Dopo l’incontro con Dubček, l’agenda del capo Psi prevedeva, finalmente, l’incontro con il numero uno del Forum Civico (OF) all’InterContinental sulla Moldava, poi con entrambi nel corso di un ricevimento all’Ambasciata d’Italia. Per l’occasione, Havel espresse gratitudine per l’impegno internazionale di Craxi, assunto nove mesi prima.
Pelikan seguì tutti gli incontri del leader socialista, tra cui quello con l’anziano cardinale František Tomášek; chissà quest’ultimo cosa avrà pensato vedendosi arrivare, al palazzo arcivescovile, l’ex stalinista Pelikán insieme a Craxi.
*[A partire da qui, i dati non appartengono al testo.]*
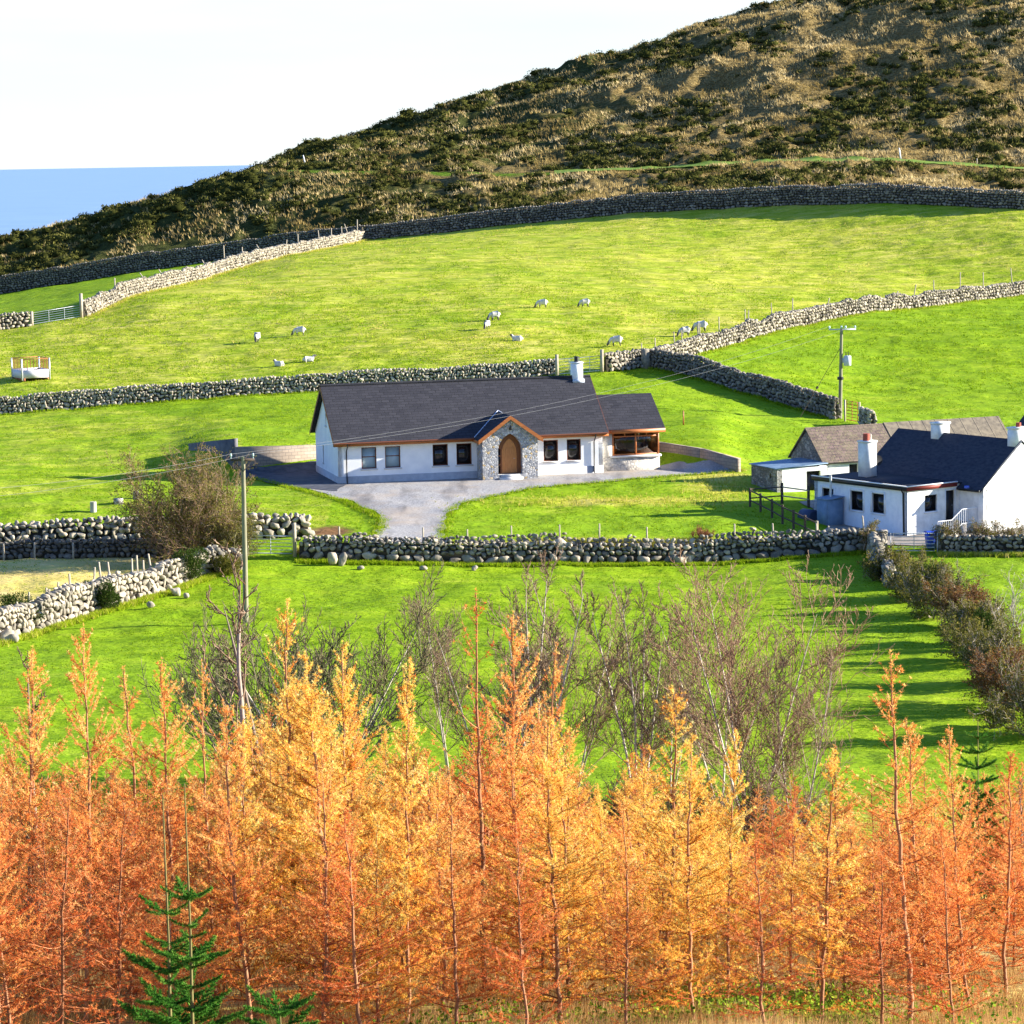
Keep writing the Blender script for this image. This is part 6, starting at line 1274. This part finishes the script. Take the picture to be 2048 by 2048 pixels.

Nella sua Ostpolitik, negli intenti d’instaurare i legami oltrecortina, Craxi si sforzò di interpretare il dissenso dell’Est: con Havel non c’erano i legami che c’erano con Pelikán, ma – come testimonia la successiva visita di Havel a Milano nello studio di Piazza Duomo –, la stima era reciproca. L’eroe della Rivoluzione di Velluto ipotizzava la creazione di un modello alternativo al Socialismo, mentre Craxi intendeva rivedere il Socialismo in ottica riformista. Curioso che i due s’incontrarono quando le rispettive parabole politiche marciavano in direzione opposta.
Alla fine degli anni Ottanta, Craxi si trovava confinato nella palude della politica nazionale dopo gli anni dei grandi incontri, da Ronald Reagan a Yasser Arafat, ma nei primi anni Novanta, altro che “Grande Riforma”. Il capo socialista era impelagato nelle piccole rivalità nel suo partito e nelle sterili trattative di un Caf (Craxi-Andreotti-Forlani) crepuscolare. Già afflitto da problemi di salute sembra che Craxi non capì come, caduto il Muro, si esauriva gran parte della missione storica della diga anticomunista; l’inchiesta di Mani Pulite avrebbe poi certificato il capolinea di un’intera classe politica.
Quanto a Havel, questi nel dicembre 1989 invece era in piena ascesa politica: mai e poi mai si sarebbe aspettato di diventare nel giro di un paio di settimane Presidente della Repubblica. Da anni aveva rispolverato il concetto di “rivoluzione dei cuori e delle menti” di Tomáš Masaryk; il suo OF venne costituito dagli studenti e dai dissidenti che dai teatri sotterranei di Praga emersero in Národní Třída nel novembre 1989: l’entusiasmo nelle strade praghesi all’indomani della bancarotta del Comunismo fu decisivo nell’incoronarlo come unico candidato al Castello.
Craxi, Dubček e Havel erano tre riformatori: in tre momenti storici diversi – Dubček negli anni Sessanta, Craxi negli anni Ottanta, Havel negli anni Novanta – rivoluzionarono (alcuni a parole, altri nei fatti) i rispettivi assetti politici. Attirati dal relativo modernismo e dalla socialdemocrazia, i tre personaggi erano acuti sperimentatori politici che in maniera diversa hanno pure sconvolto la sinistra dei rispettivi paesi.
La simpatia di Craxi per i dissidenti era molto sviluppata. L’internazionalismo socialista era sempre stato il pallino del leader italiano: e le buone relazioni con Pelikán, Dubček e Havel crearono un inedito ponte culturale tra Praga e Roma. Craxi aveva sincero interesse per i dissidenti cecoslovacchi; il che rappresentava sì un modo per distinguersi dal Pci, ma contemporaneamente era una missione politica per il controverso politico italiano, animato dal riformismo, sempre intento a conciliare quanto storicamente a più riprese si è rivelato inconciliabile: il socialismo e la libertà.